I shivered when I saw that picture.

No lie.

--

My strategy - figure out what book I'm assigned, and read every chapter of it before the class begins.

Twice.

Bad way to read Rudin.

The good way to read Rudin:

Start at page one. Read until you come to the word Theorem. Do not read the proof. Prove it yourself. Or at least try. If you get stuck read a line or two until you see what to do.

Thrust, repeat.

If you make it through the first six or seven chaptors like this then there shall be no power in the verse that can stop you. Enjoy graduate school. You half way there.

 

[Atticus]

Rudin isn't probably the easiest book to read as the first one on the subject. I'd recommend Avner Friedman's Foundations of Modern Analysis, which is a bit simpler.

Of course it's given that you don't read math books. You must try proving things yourself.

 

[Rashiminos]

u ready?

What's your survival strategy for real analysis? It has a nasty tendency to break people.

You've had a calculus course. Some of the material will be familiar, but now you have to deal with the why.

(Actually, if you've had a discrete math course where proofs were done, you already have a good beginning).

 

[ParadigmShifter]

Analysis isn't hard, it's just weird applying rigour to topics which previously haven't required it.

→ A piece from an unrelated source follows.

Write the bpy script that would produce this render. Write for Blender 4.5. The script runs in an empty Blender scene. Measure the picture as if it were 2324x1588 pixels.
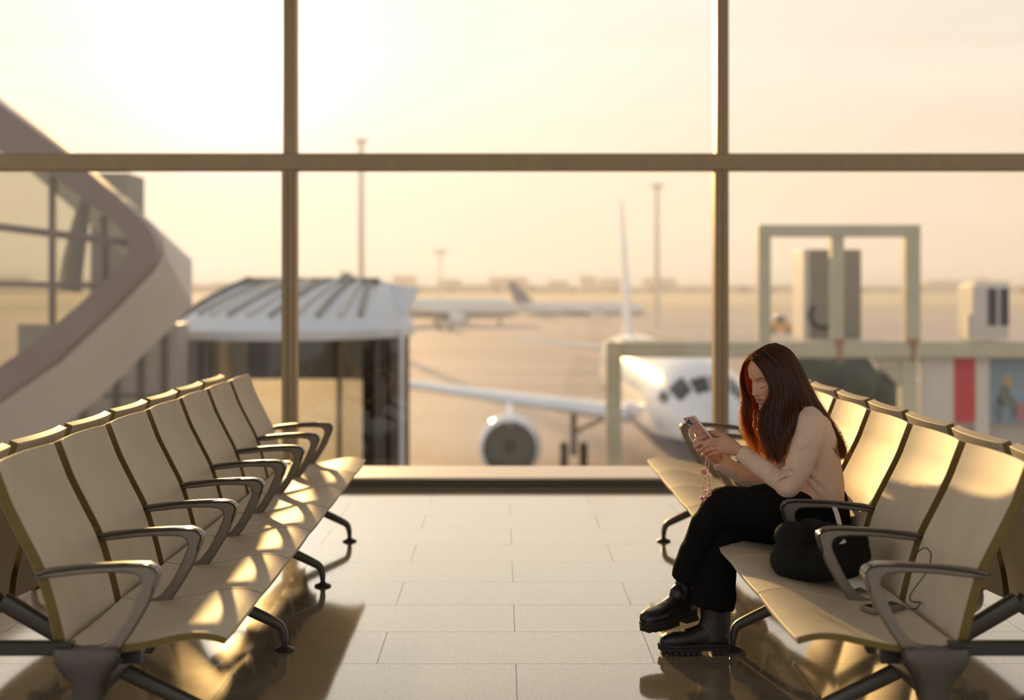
import bpy, bmesh, math, random
import numpy as np
from mathutils import Vector, Matrix, noise as mnoise

random.seed(7)
rng = np.random.default_rng(11)
PI = math.pi
C = bpy.context.scene.collection
F = 3030.0            # focal length in pixels of the 2324 px wide frame
CAM_H = 1.487
VPX, VPY = 1139.0, 648.0

def P(px, py, Y):
    """world point seen at pixel (px,py) at depth Y"""
    return Vector(((px - VPX) * Y / F, Y, CAM_H - (py - VPY) * Y / F))

# ------------------------------------------------------------------ materials
def mat(name, col, rough=0.5, metal=0.0, spec=0.5, noise=None, bump=None, coat=0.0, trans=0.0, ior=None, sheen=0.0):
    m = bpy.data.materials.new(name); m.use_nodes = True
    nt = m.node_tree; b = nt.nodes['Principled BSDF']
    b.inputs['Base Color'].default_value = (*col, 1)
    b.inputs['Roughness'].default_value = rough
    b.inputs['Metallic'].default_value = metal
    b.inputs['Specular IOR Level'].default_value = spec
    b.inputs['Coat Weight'].default_value = coat
    b.inputs['Transmission Weight'].default_value = trans
    b.inputs['Sheen Weight'].default_value = sheen
    if ior: b.inputs['IOR'].default_value = ior
    if noise or bump:
        tc = nt.nodes.new('ShaderNodeTexCoord')
    if noise:
        sc, amt = noise
        n = nt.nodes.new('ShaderNodeTexNoise'); n.inputs['Scale'].default_value = sc; n.inputs['Detail'].default_value = 6
        nt.links.new(tc.outputs['Object'], n.inputs['Vector'])
        r = nt.nodes.new('ShaderNodeValToRGB')
        r.color_ramp.elements[0].position = 0.3; r.color_ramp.elements[1].position = 0.7
        r.color_ramp.elements[0].color = (*[c * (1 - amt) for c in col], 1)
        r.color_ramp.elements[1].color = (*[min(1, c * (1 + amt)) for c in col], 1)
        nt.links.new(n.outputs['Fac'], r.inputs['Fac']); nt.links.new(r.outputs['Color'], b.inputs['Base Color'])
    if bump:
        sc, st = bump
        n2 = nt.nodes.new('ShaderNodeTexNoise'); n2.inputs['Scale'].default_value = sc; n2.inputs['Detail'].default_value = 5
        nt.links.new(tc.outputs['Object'], n2.inputs['Vector'])
        bp = nt.nodes.new('ShaderNodeBump'); bp.inputs['Strength'].default_value = st; bp.inputs['Distance'].default_value = 0.01
        nt.links.new(n2.outputs['Fac'], bp.inputs['Height']); nt.links.new(bp.outputs['Normal'], b.inputs['Normal'])
    return m

M = {}
M['laminate'] = mat('seat_laminate', (.60, .535, .42), .58, noise=(9, .05), bump=(900, .06))
M['plyedge'] = mat('seat_olive_edge', (.17, .115, .022), .5, noise=(30, .1))
M['alu'] = mat('armrest_cast_metal', (.23, .205, .175), .42, metal=.75, noise=(40, .06))
M['casting'] = mat('dark_cast_metal', (.10, .088, .072), .4, metal=.5)
M['pad'] = mat('armrest_polished_cap', (.035, .033, .035), .12, spec=.8, coat=.6)
M['darkmetal'] = mat('beam_dark_metal', (.045, .042, .04), .38, metal=.4)
M['legmetal'] = mat('leg_cast_metal', (.085, .078, .066), .42, metal=.5)
M['rubber'] = mat('foot_rubber', (.03, .028, .025), .45)
M['frame'] = mat('window_frame_bronze', (.38, .29, .18), .45, metal=.2, noise=(12, .06))
M['sill'] = mat('sill_metal', (.90, .78, .64), .32, metal=.3)
M['skirt'] = mat('sill_skirt', (.10, .085, .065), .5)
M['white'] = mat('aircraft_white', (.80, .80, .82), .16, coat=.4)
M['planeblue'] = mat('aircraft_blue', (.05, .08, .20), .25)
M['planegrey'] = mat('aircraft_grey', (.40, .41, .44), .35)
M['ceiling'] = mat('ceiling_panels', (.50, .46, .40), .7)
M['dark'] = mat('dark_recess', (.03, .03, .03), .6)
M['fan'] = mat('engine_fan', (.12, .12, .10), .4, metal=.5)
M['cockpit'] = mat('cockpit_glass', (.02, .03, .04), .1)
M['steelgreen'] = mat('bridge_steel_paint', (.50, .46, .33), .5, noise=(1.5, .08))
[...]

You can always post in my maths thread in sci/tech if you want help.

 

[IdiotsOpposite]

Analysis isn't hard, it's just weird applying rigour to topics which previously haven't required it.

You can always post in my maths thread in sci/tech if you want help.

Hehe, actually, if I ever need help with something, I usually ask the people at Physics Forums. Sometimes I help other people out there too.